Privacy in the physical world has been well understood and fairly non-controversial for thousands of years. We get it, for example, with clothing, doors, curtains and window shades. These each provide privacy by design, because they control visibility and access to our private places and spaces.

The virtual world, however, is very young, dating roughly back to 1995, when the first graphical browsers and ISPs came along. Thus, on the scale of civilization’s evolution, the Net is not only brand new, but in its infancy (the stage in life when it’s okay to go naked and pee and crap all over the place.) On the Net today, manners are almost completely absent. We see this, in a strange and mundane way, in corporate and government obsessions with gathering Big Data from consumers and citizens, mostly without their knowledge or conscious permission.

Companies today are moving budget to the Chief Marketing Officer (a title that didn’t exist a decade ago), so she or he can hire IBM, or SAP or some other BigCo to paint million-point portraits of people, with a palette of pixels harvested by surveillance, all so they can throw better marketing guesswork at them.

This isn’t new in marketing. It’s just an old practice (data-fed junk mail) that has fattened on Big Data and Big Fantasy. As a result we’re all drowning in guesswork, most of which is off the mark, no matter how well-understood we might be by the Big Data mills of the world.

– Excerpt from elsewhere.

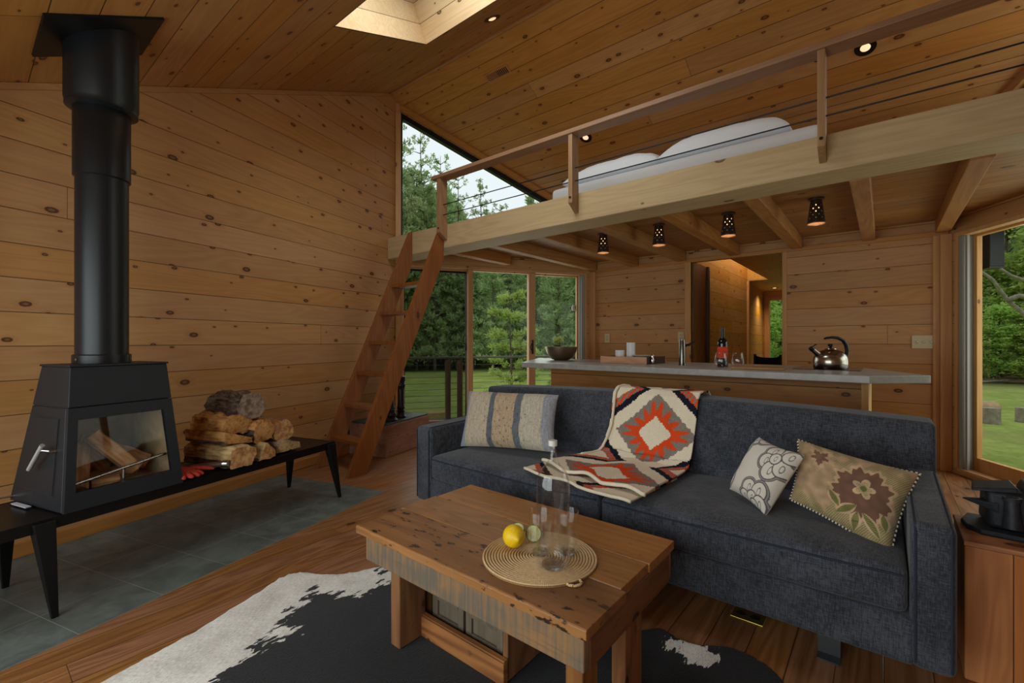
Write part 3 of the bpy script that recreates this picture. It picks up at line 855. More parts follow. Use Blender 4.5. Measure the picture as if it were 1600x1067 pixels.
# red glove and dark-handled tool on the bench
M_red = plain('red_suede', (168, 58, 46), .85, 0, .15, 60, .2, .3)
g = MB()
def blob(mb, pts, rad, fl=.5, n=12):
    pts = [Vector(p) for p in pts]; L = []
    for i, p in enumerate(pts):
        d = (pts[min(i + 1, len(pts) - 1)] - pts[max(i - 1, 0)]).normalized()
        a = d.cross(Vector((0, 0, 1))).normalized(); up = Vector((0, 0, 1))
        L.append([p + a * rad[i] * math.cos(2 * pi * k / n) + up * rad[i] * fl * math.sin(2 * pi * k / n) for k in range(n)])
    mb.loops(L)
blob(g, [wl(.375, .66, .425), wl(.38, .70, .43), wl(.40, .75, .433), wl(.415, .79, .43), wl(.42, .82, .426)], [.05, .062, .062, .055, .03], .42)
for i, (ds, dt) in enumerate(((-.05, .05), (-.02, .065), (.012, .062), (.04, .045))):
    blob(g, [wl(.41 + ds * .5, .77, .428), wl(.41 + ds * .9, .80 + dt * .5, .43), wl(.41 + ds * 1.1, .81 + dt, .422)], [.018, .018, .010], .8, 10)
blob(g, [wl(.44, .735, .43), wl(.48, .745, .434), wl(.525, .79, .428), wl(.54, .815, .424)], [.025, .022, .018, .008], .7, 10)
tag(obj('work_glove', g, M_red, at=wl(.41, .75, .403), smooth=80, subsurf=1), 'red suede work glove lying on the bench beside the stove', 'glove')
t = thing('fireplace_tool', 'dark wooden handled fire tool with a metal end cap lying behind the red glove', 'fire tool', wl(.52, .72, .403))
b = MB().tube([wl(.47, .66, .425), wl(.51, .73, .432), wl(.545, .80, .440), wl(.565, .845, .446)], [.012, .016, .017, .015], 12)
obj('handle', b, plain('dark_handle', (72, 44, 34), .45), t)
b = MB().tube([wl(.565, .845, .446), wl(.571, .857, .447), wl(.576, .868, .448)], [.019, .019, .016], 14)
obj('end_cap', b, M_steel, t)

# ------------------------------------------------------------------ ladder
ld = thing('loft_ladder', 'brown wooden ladder leaning from the floor up to the loft beam', 'ladder', (-3.62, 2.5, 0))
for x in (-3.375, -3.865):
    b = MB()
    poly = [(2.005, 0), (2.18, 0), (3.046, 1.915), (3.046, 2.27), (3.02, 2.255)]
    Mx = Matrix(((0, 0, 1, x - .02), (1, 0, 0, 0), (0, 1, 0, 0), (0, 0, 0, 1)))
    b.prism(poly, 0, .04, M=Mx)
    obj('rail', b, M_ladder, ld, smooth=0, bevel=.003)
for z in (.26, .545, .83, 1.115, 1.40, 1.685):
    y = 2.02 + .452 * z
    b = MB().box(-3.845, -3.395, y, y + .135, z - .034, z)
    obj('tread', b, M_ladder, ld, smooth=0, bevel=.003)

# box with candlesticks
M_box = wood('weathered_red_box', (186, 134, 108), (146, 96, 72), (60, 36, 28), 0, 2, None, knots=.15, var=.1, rough=.7, ring=.3, stain=.55)
bx = thing('wooden_chest', 'weathered reddish timber box with a slate top behind the foot of the ladder', 'box', wl(2.78, .24, 0), WANG)
b = MB().box(2.42, 3.14, -.475, -.02, 0, .305, M=WL)
obj('body', b, M_box, bx, smooth=0, bevel=.006)
b = MB().box(2.43, 3.13, -.465, -.03, .305, .322, M=WL)
obj('top_slab', b, plain('slate_slab', (70, 82, 80), .5, 0, .4, 20, .2), bx, smooth=0, bevel=.004)
M_turned = plain('dark_turned_wood', (34, 30, 32), .3, .1, .5, 30, .2)
def candlestick(label, p, prof):
    o = obj('candlestick', MB().lathe(prof, 24, p), M_turned, at=p, smooth=50)
    return tag(o, label, 'candlestick')
cz = .322
candlestick('short dark turned candlestick tapering to a point on the slate-topped box', wl(2.60, .39, cz), [(.062, 0), (.064, .012), (.055, .022), (.04, .034), (.046, .05), (.047, .07), (.038, .085), (.034, .10), (.042, .108), (.034, .118), (.037, .13), (.026, .145), (.021, .19), (.016, .23), (.009, .27), (.005, .305), (.002, .325)])
candlestick('tall dark column candlestick with a flat top on the slate-topped box', wl(2.80, .355, cz), [(.05, 0), (.052, .015), (.038, .03), (.034, .06), (.044, .075), (.034, .085), (.044, .105), (.036, .12), (.033, .15), (.034, .29), (.033, .31), (.046, .325), (.047, .345), (.038, .355), (.040, .37), (.046, .38), (.046, .425), (.03, .432)])

# ================================================================== SOFA
M_sofa = fabric('charcoal_blue_weave', (39, 42, 48), (82, 86, 95))
M_welt = plain('sofa_welt', (46, 52, 62), .9, 0, .15)
sf = thing('sofa', 'long charcoal blue upholstered sofa with two seat cushions and a tufted back', 'sofa', (-1.03, 2.2, 0))
def puff(x0, x1, y0, y1, z0, z1, crown=.02, nx=24, ny=14, p=6, fr=0.0):
    """cushion block: crowned top, rounded through a bevel"""
    b = MB()
    top = lambda u, v: (x0 + (x1 - x0) * u, y0 + (y1 - y0) * v - fr * (1 - (2 * u - 1) ** 4) * (1 - v) ** 3, z1 + crown * (1 - abs(2 * u - 1) ** p) * (1 - abs(2 * v - 1) ** p))
    bot = lambda u, v: (x0 + (x1 - x0) * u, y0 + (y1 - y0) * v - fr * (1 - (2 * u - 1) ** 4) * (1 - v) ** 3, z0)
    b.grid(top, nx, ny); b.grid(bot, nx, ny, flip=True)
    k = (nx + 1) * (ny + 1)
    ed = [i for i in range(nx)] + [nx + (nx + 1) * j for j in range(ny)] + [ny * (nx + 1) + i for i in range(nx, 0, -1)] + [(nx + 1) * j for j in range(ny, 0, -1)]
    for a, c in zip(ed, ed[1:] + ed[:1]):
        b.f.append([a, a + k, c + k, c]); b.m.append(0)
    return b
b = MB().box(-2.11, .07, 1.805, 2.5, .14, .284)
obj('base', b, M_sofa, sf, smooth=50, bevel=.012, seg=3)
for x0, x1, zf_ in ((-2.235, -2.105, .592), (.060, .163, .574)):
    b = MB()
    b.hexa([(x0, 1.80, .14), (x1, 1.80, .14), (x1, 2.44, .14), (x0, 2.44, .14), (x0, 1.80, zf_), (x1, 1.80, zf_), (x1, 2.44, .605), (x0, 2.44, .605)])
    a = obj('arm', b, M_sofa, sf, smooth=50, bevel=.022, seg=4)
    for xx in (x0 + .012, x1 - .012):
        b = MB().tube([(xx, 1.7995, .16), (xx, 1.7995, zf_ - .023), (xx, 1.815, zf_ - .003), (xx, 2.40, .601)], .0035, 6)
        obj('welt', b, M_welt, a)
for x0, x1 in ((-2.10, -.975), (-.968, .056)):
    c = obj('seat_cushion', puff(x0, x1, 1.80, 2.44, .29, .425, .026, fr=.012), M_sofa, sf, smooth=60, bevel=.022, seg=4)
    b = MB().tube([(x0 + .015 + (x1 - x0 - .03) * i / 20, 1.795 - .012 * (1 - (2 * i / 20 - 1) ** 4), .408) for i in range(21)], .0035, 6)
    obj('piping', b, M_welt, c)
b = MB()
nx, nz_ = 40, 12
ztop = lambda x: .785 + .032 * (1 - ((x + 1.03) / 1.2) ** 2)
def dim(x, z):
    d = 0
    for bx_ in (-1.92, -1.53, -1.35, -.65, -.45, -.10):
        r = math.hypot(x - bx_, z - .575); d += .012 * math.exp(-(r / .035) ** 2)
    return d
X = lambda u: -2.225 + 2.385 * u
fr_ = lambda u, v: (X(u), 2.37 + .075 * v - .02 * math.sin(pi * v) * min(1, 8 * min(u, 1 - u)) + dim(X(u), .28 + (ztop(X(u)) - .28) * v), .28 + (ztop(X(u)) - .28) * v)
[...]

Normally we would look to government to help us comprehend, guide and control infrastructures on which we utterly depend. (e.g. electricity, gas, water, sewage treatment, roads and bridges). But no one entity, including government, can begin to comprehend, much less monitor and regulate, the wild and wooly thing the Net has become (even at its lower layers), especially when so much of what we do with it depends on inside giant black or near-black boxes (Google, Facebook, Twitter, et. al.). But, thanks to Edward Snowden, we now know that the U.S. government itself — via the NSA and who knows what else — is doing the same thing, and also muscling private sector companies to cooperate with them.

But that’s a problem endemic to what Gore Vidal called the “national security state”, and plain old market forces won’t have much influence on it. Democratic and political ones will, but they’re not on the table here.

At Customer Commons, our table is the marketplace, and our role in it as customers. Whatever else we do, it can’t hurt to recognize and expose practices that are just plain rude.